To hear Aravosis tell it, he and multitudes of like-minded gay souls have been sitting at the civil rights table for more than 30 years, waiting to be served. Now, after many years of blood, sweat, toil and tears, a feast in the form of federal protection against sexual orientation discrimination in the workplace has finally been prepared. Lips are being licked, chops smacked, saliva salivated, when -- WTF!?! -- a gaunt figure lurches through the door.
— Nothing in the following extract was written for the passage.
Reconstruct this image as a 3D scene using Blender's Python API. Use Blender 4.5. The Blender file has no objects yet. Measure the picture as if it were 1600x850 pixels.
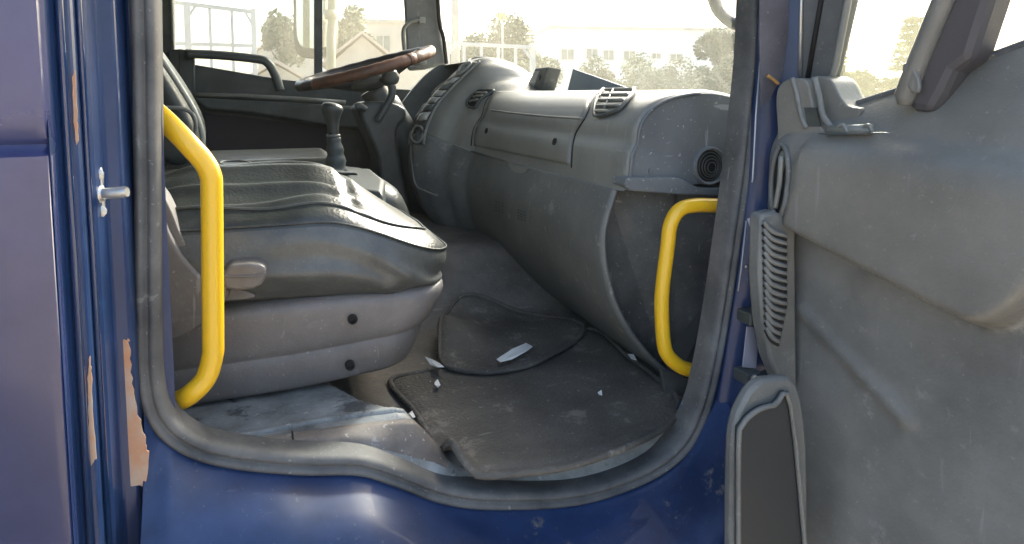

It is a transgender person, cupped hands extended, begging for food. Seems somebody on the guest list -- maybe a lot of somebodies -- let this stranger in off the streets without consulting everyone else beforehand, claiming he-she-it-or-whatever was a relative of some sort. Suddenly, what was supposed to be a fabulous dinner party starts surreally morphing into one of those OxFam fundraisers dramatizing third-world hunger whose sole function is to make the "haves" feel guilty for the plight of the "have-nots."

Maitre d' Barney Frank offers an elegant pretext for throwing the bum out. The establishment's new management, Speaker Nancy Pelosi, is caught off-guard by the awkward turn of events, but deftly shuffles the hubbub into the wings and starts working the room, all smiles, to reassure the assembled guests that a somber and long-sought civil rights victory will be celebrated in short order.

Aravosis and those who share his me-first perspective are not so sure. Seeing half a loaf of civil rights protection on the table before them, and sensing that the soirée might come to a premature and unexpected denouement, they make a grab, elbows akimbo, for said truncated loaf. This is, after all, their party.

In my line of work -- teaching history and theory of sexuality and gender -- we've invented a polysyllabic technical term applicable to Aravosis & Co., which is homocentric, whose definition Aravosis supplies when he asserts, as he did in his recent essay, that gay is the term around which the GLBT universe revolves. By gay he means gay men like himself, to which is added (in descending order of importance), lesbian, bisexual and transgender, beyond which lies an even more obscure region of poorly understood and infrequently observed identities.

Aravosis isn't questioning the place of the T in the GLBT batting order; he's just concerned with properly marking the distinction between "enough like me" and "too different from me" to merit inclusion in the categories with which he identifies. His position is a bit like those kerfuffled astronomers not too long ago, scratching their noggins over how to define Pluto's place in the conceptual scheme of the solar system. Sure, we've been calling it a planet for a good number of years because it's round and orbits the sun just like our Earth, but now it appears that if we keep doing so we'll have to let a bunch of the bigger asteroids into the planet category, as well as some other weird faraway stuff we only recently learned about, which stretches the definition of "planet" into a name for things we don't really think of as being much like good ol' Earth, so let's just demote Pluto instead. In Aravosis' homocentric cosmology, men may not be from Mars, nor women from Venus, but transgender people are definitely from Pluto.